Les mêmes périls menacent toujours les sports ; d’une part, l’opinion dont la faveur leur est indispensable risque de se lasser de les soutenir et de finir par se détourner d’eux ; d’autre part, l’organisateur de spectacles tend à corrompre l’athlète pour mieux satisfaire le spectateur.

L’athlète moderne a, de par la civilisation trépidante au sein de laquelle il vit, deux ennemis qui lui sont plus redoutables qu’à ses prédécesseurs : la hâte et la foule. Qu’il se garde. Le sport moderne durera s’il sait être, du nom charmant que les Coréens donnaient jadis à leur pays : « l’empire du Matin calme ».

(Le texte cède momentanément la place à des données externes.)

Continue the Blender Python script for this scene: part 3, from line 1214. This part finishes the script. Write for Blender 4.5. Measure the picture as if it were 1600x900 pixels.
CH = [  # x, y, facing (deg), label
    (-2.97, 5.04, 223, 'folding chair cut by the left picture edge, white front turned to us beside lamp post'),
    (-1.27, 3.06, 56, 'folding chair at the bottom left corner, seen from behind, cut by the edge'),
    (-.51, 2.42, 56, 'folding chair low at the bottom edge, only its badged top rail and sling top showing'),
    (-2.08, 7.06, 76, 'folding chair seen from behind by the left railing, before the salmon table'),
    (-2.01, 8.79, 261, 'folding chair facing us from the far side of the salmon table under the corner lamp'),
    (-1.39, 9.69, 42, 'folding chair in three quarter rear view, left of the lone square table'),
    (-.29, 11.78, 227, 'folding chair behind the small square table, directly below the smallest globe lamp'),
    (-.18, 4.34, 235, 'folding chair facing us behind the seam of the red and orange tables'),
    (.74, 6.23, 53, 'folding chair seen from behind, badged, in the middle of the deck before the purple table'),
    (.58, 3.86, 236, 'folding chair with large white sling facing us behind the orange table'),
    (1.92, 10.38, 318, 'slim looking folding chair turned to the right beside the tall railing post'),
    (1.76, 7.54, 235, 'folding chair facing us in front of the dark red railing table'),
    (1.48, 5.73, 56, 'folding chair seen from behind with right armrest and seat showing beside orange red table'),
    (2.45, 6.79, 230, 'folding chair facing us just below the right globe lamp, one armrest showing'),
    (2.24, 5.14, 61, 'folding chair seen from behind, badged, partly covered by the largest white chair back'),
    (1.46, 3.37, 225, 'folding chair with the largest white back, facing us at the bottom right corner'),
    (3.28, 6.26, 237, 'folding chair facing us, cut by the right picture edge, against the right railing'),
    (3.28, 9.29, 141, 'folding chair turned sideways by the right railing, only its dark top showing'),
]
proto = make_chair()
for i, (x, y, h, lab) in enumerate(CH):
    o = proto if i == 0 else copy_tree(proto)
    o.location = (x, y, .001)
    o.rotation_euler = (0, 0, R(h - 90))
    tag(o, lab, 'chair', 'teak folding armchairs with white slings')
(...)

  1. Ces courants se répercutent en tous lieux. C’est ainsi que l’Islande dans son isolement a ressenti, elle aussi, l’action sportive moderne. En l’an 1100 la lutte, sport national, y était fort pratiquée par des membres de l’Althing aussi bien que par les fermiers de l’intérieur. Trois écoles de lutte fonctionnaient et le championnat annuel (Boendaglima) était jour de liesse générale. En 1874, le sport avait à ce point déchu qu’on ne trouva dans toute l’île que deux lutteurs à montrer au roi Christian ix. Or, trente-trois ans plus tard, lors du voyage de Frédéric viii, lutteurs et spectateurs affluèrent comme au temps passé.